その後、2、3週間の間に、我が家を訪れたゲストたちは、このことがどれほど素晴らしく、うまくいったのか、を私から聞かされることになりました。それは、ゲストたちが興味を持っているかのようにごまかすことにもなりました。ところがある朝、シャワーは凍りついたように冷たくなり、このスマートな家に対して、私以外の家族からの感謝の気持ちは、非常に急速にしぼんでしまいました。

どうやら、ボイラーはある日の夜の間にファームウェアのアップグレードを実行して、それが、私が完璧に統合した仕組みを壊してしまったようです。

これは、今日のセキュリティ業界における大きな矛盾のひとつ、つまりファームウェアの更新がシステムの整合性の向上に役立つかどうか、を明確にするエピソードといえます。システムを購入して目的を達成すると、コストのかかるアップグレードを行う必要がなくなり、システムの互換性が損なわれる可能性があるため、多くの人がファームウェアのアップグレードをやめてしまいます。

アップグレードの実行に消極的であることは理解できます。新しいファームウェアは、互換性を維持するためにサードパーティ製のソフトウェアもアップデートする必要があるかもしれません。もしかすると、その新しいバージョンは、皆さんの現在のハードウェアではサポートされていない新しいOSを必要とするかもしれません。一度このような経験をしていれば、アップグレードの動機がなぜ精査される必要があるのかを理解するには十分です。

ただし、システムを更新しないことで、時間の経過とともに企業はリスクの増大にさらされています。システムがアップデートによって定期的にメンテナンスされていない場合、ファームウェアは深刻な経済的損害やシステムのダウンタイムを引き起こす可能性があるという、セキュリティ脆弱性の影響を受けやすくなります。ここ数年で、セキュリティ攻撃が増加しています。パッチが適用されていないシステムは、最初に攻撃対象となるもののひとつです。また、企業は安定性の向上を見逃して、機器の恩恵を受けることができなくなってしまうでしょう。

あちらを立てればこちらが立たず

このため、システムのアップグレードを無視して発生するリスクと脆弱性を軽減するソリューションが現実的に求められています。理想的には、そのようなシステムは、既存のシステムの互換性を損なうことなく、企業がシステムの定期的なメンテナンスを受けることを可能にするべきです。長期間のソフトウェアサポートを保証するだけでは十分ではありません。また、アップグレードのたびにシステムに問題が発生しないことを確かなものとする必要があります。

IT業界は長い間この問題にさらされてきました。そして今日では、長期サポート(LTS)リリースの概念が良い解決策として知られています。特定のリリースにはセキュリティと安定性の向上のみが盛り込まれ、新機能は適用されず、互換性の変更は最小限に抑えられています。これにより、システム全体を再度検証する必要なく、より迅速なパッチ適用が可能になります。
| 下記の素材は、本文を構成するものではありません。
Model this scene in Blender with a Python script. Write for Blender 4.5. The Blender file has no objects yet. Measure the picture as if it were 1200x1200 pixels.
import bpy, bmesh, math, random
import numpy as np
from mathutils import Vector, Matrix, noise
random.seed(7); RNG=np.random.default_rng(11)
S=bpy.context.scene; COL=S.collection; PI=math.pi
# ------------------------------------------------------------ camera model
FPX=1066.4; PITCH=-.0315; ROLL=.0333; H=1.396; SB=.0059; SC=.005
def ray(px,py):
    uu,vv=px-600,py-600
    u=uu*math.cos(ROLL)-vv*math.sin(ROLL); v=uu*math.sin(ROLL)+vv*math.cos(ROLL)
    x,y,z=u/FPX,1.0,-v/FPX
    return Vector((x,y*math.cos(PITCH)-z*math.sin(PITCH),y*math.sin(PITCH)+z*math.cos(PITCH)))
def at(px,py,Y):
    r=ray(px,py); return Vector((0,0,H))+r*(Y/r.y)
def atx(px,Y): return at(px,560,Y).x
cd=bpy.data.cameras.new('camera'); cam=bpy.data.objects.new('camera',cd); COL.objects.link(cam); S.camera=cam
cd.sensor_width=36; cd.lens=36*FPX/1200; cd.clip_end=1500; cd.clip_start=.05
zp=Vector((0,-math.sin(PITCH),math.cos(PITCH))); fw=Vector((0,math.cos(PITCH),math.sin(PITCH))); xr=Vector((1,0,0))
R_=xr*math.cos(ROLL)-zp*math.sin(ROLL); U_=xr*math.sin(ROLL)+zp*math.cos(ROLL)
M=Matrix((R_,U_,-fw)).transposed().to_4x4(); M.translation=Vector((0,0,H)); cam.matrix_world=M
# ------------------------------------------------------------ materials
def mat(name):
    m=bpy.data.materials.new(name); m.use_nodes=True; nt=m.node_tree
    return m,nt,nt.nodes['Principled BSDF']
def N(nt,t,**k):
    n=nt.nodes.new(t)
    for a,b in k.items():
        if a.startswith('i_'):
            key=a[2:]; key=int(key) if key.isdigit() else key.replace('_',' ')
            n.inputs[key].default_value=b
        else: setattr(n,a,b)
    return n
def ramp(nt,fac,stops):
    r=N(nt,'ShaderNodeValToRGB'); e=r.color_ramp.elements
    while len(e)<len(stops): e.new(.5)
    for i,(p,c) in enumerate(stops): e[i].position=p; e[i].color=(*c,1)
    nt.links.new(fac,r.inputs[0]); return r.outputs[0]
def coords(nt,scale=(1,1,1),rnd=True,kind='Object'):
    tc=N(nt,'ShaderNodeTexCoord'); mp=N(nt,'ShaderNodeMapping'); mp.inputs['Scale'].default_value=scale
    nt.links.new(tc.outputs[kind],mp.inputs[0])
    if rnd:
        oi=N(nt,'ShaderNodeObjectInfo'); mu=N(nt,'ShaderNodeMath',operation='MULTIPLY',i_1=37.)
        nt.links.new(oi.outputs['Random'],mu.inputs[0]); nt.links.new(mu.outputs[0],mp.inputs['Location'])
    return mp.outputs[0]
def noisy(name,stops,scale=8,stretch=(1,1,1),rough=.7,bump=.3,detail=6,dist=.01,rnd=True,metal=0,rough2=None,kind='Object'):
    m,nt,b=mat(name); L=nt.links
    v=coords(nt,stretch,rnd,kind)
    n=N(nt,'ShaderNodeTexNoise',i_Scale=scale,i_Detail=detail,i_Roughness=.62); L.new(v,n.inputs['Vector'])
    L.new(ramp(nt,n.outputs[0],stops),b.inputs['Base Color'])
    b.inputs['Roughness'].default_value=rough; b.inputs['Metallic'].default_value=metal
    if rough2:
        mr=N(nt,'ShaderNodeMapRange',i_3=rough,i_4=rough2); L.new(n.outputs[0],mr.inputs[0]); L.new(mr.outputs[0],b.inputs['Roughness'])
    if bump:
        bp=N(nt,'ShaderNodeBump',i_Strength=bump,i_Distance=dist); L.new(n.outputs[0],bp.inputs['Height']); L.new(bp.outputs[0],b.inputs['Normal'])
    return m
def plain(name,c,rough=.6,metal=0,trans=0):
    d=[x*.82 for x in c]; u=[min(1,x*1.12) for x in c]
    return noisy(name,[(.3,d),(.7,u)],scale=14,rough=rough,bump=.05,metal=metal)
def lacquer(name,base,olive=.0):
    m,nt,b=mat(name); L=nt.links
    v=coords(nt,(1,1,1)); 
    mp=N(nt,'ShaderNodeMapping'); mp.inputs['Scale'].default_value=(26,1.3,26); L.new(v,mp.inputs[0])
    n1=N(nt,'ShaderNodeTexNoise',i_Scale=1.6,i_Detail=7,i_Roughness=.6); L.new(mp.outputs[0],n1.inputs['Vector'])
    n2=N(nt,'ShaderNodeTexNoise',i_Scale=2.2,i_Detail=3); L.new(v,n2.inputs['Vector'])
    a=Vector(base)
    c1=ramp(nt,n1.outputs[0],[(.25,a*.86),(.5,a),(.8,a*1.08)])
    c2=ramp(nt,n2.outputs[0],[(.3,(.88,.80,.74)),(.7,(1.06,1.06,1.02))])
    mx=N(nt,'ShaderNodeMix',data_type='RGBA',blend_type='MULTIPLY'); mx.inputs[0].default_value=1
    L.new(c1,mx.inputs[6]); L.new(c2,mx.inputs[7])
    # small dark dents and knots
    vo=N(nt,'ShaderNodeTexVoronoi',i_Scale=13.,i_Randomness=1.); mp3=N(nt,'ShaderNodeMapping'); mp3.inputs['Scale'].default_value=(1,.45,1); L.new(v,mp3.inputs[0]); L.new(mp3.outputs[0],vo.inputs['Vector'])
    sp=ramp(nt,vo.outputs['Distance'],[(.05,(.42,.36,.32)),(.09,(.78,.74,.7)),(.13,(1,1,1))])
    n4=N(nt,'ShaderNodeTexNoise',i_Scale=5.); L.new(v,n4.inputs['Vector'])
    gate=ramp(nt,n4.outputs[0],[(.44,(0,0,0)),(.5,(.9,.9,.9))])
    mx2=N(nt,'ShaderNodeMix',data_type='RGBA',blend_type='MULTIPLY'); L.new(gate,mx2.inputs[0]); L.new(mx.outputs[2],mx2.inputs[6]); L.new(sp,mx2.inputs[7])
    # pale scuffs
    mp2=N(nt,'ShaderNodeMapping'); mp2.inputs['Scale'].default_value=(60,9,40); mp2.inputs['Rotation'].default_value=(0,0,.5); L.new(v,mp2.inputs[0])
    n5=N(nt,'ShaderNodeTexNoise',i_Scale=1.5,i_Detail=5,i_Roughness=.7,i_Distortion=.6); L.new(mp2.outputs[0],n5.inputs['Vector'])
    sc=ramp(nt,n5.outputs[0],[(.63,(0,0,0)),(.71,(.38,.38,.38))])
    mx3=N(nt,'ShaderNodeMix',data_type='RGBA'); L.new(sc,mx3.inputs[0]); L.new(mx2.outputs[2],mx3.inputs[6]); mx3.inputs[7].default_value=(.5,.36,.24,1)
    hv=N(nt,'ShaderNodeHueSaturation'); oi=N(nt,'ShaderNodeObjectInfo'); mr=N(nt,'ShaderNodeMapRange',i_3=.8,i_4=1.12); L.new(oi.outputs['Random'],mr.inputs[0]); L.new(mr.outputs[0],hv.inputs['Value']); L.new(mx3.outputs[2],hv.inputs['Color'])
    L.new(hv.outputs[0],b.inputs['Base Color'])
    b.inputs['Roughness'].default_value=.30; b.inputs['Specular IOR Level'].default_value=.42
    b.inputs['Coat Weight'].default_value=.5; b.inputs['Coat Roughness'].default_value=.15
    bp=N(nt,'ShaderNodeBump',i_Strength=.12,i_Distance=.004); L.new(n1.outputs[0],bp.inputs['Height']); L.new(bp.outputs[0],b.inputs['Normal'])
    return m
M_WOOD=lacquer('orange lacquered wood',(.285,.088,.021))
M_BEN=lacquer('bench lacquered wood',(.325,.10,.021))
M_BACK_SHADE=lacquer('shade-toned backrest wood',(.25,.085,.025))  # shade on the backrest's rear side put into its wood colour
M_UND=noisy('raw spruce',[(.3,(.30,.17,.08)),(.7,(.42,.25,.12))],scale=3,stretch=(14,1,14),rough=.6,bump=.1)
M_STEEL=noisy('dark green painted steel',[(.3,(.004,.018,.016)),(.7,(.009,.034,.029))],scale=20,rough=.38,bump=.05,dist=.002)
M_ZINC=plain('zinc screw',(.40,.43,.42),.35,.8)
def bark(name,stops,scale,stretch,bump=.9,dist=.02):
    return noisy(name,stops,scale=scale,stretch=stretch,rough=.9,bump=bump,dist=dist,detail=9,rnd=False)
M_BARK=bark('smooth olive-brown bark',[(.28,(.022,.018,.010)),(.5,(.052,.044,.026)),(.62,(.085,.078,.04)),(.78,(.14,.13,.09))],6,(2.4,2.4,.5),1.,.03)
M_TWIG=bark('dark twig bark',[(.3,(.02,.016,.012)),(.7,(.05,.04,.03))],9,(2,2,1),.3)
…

正しいファームウェアトラックを採用すれば、アップグレードの恐れに効果的に対処でき、長期的には定期的なファームウェアメンテナンスは有益な投資となります。

私の願いは、セキュリティ業界におけるファームウェアのアップグレードが、サプライズの少ない状態で行われることです。提起された懸念の多くを解決するLTSのようなベストプラクティスのソリューションを採用することは、この記事の題名にある疑問を無用にすることでしょう。そして、私の家で皆さんに温かい水を使ってもらえることもひそかに願っています。